Exercise requirements: Repeat the whole listing exactly as written.
--*--
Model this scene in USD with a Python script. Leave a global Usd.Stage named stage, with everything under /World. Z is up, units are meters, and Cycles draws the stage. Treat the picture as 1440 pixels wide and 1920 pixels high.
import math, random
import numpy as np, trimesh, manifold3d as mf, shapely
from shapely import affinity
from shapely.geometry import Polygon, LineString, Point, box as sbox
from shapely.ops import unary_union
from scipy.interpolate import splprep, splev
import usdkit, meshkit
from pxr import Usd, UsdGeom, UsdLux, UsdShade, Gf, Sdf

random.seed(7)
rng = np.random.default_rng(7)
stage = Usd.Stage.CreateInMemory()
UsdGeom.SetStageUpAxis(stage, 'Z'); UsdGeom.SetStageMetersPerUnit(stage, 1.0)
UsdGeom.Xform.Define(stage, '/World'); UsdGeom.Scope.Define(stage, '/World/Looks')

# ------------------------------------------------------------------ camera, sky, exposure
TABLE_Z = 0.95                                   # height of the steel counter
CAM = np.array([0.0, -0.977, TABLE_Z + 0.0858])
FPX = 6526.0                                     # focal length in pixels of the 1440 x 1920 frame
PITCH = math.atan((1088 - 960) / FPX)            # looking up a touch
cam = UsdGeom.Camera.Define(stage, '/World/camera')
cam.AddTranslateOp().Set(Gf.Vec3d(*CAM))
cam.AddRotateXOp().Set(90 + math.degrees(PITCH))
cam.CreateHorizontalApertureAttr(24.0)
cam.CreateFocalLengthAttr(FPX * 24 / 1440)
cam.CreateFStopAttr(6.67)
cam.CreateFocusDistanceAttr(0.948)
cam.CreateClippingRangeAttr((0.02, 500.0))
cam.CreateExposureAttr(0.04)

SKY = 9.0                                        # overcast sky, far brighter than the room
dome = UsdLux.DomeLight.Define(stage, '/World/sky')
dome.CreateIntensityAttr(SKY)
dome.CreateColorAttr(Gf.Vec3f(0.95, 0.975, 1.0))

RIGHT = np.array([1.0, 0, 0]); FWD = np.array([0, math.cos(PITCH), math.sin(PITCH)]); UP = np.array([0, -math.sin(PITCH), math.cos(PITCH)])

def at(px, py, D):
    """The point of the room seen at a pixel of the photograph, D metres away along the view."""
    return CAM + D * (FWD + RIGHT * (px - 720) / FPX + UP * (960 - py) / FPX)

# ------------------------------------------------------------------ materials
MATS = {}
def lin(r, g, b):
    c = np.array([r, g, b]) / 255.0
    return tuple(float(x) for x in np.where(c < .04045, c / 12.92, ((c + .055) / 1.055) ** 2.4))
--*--
Exercise answer:
Model this scene in USD with a Python script. Leave a global Usd.Stage named stage, with everything under /World. Z is up, units are meters, and Cycles draws the stage. Treat the picture as 1440 pixels wide and 1920 pixels high.
import math, random
import numpy as np, trimesh, manifold3d as mf, shapely
from shapely import affinity
from shapely.geometry import Polygon, LineString, Point, box as sbox
from shapely.ops import unary_union
from scipy.interpolate import splprep, splev
import usdkit, meshkit
from pxr import Usd, UsdGeom, UsdLux, UsdShade, Gf, Sdf

random.seed(7)
rng = np.random.default_rng(7)
stage = Usd.Stage.CreateInMemory()
UsdGeom.SetStageUpAxis(stage, 'Z'); UsdGeom.SetStageMetersPerUnit(stage, 1.0)
UsdGeom.Xform.Define(stage, '/World'); UsdGeom.Scope.Define(stage, '/World/Looks')

# ------------------------------------------------------------------ camera, sky, exposure
TABLE_Z = 0.95                                   # height of the steel counter
CAM = np.array([0.0, -0.977, TABLE_Z + 0.0858])
FPX = 6526.0                                     # focal length in pixels of the 1440 x 1920 frame
PITCH = math.atan((1088 - 960) / FPX)            # looking up a touch
cam = UsdGeom.Camera.Define(stage, '/World/camera')
cam.AddTranslateOp().Set(Gf.Vec3d(*CAM))
cam.AddRotateXOp().Set(90 + math.degrees(PITCH))
cam.CreateHorizontalApertureAttr(24.0)
cam.CreateFocalLengthAttr(FPX * 24 / 1440)
cam.CreateFStopAttr(6.67)
cam.CreateFocusDistanceAttr(0.948)
cam.CreateClippingRangeAttr((0.02, 500.0))
cam.CreateExposureAttr(0.04)

SKY = 9.0                                        # overcast sky, far brighter than the room
dome = UsdLux.DomeLight.Define(stage, '/World/sky')
dome.CreateIntensityAttr(SKY)
dome.CreateColorAttr(Gf.Vec3f(0.95, 0.975, 1.0))

RIGHT = np.array([1.0, 0, 0]); FWD = np.array([0, math.cos(PITCH), math.sin(PITCH)]); UP = np.array([0, -math.sin(PITCH), math.cos(PITCH)])

def at(px, py, D):
    """The point of the room seen at a pixel of the photograph, D metres away along the view."""
    return CAM + D * (FWD + RIGHT * (px - 720) / FPX + UP * (960 - py) / FPX)

# ------------------------------------------------------------------ materials
MATS = {}
def lin(r, g, b):
    c = np.array([r, g, b]) / 255.0
    return tuple(float(x) for x in np.where(c < .04045, c / 12.92, ((c + .055) / 1.055) ** 2.4))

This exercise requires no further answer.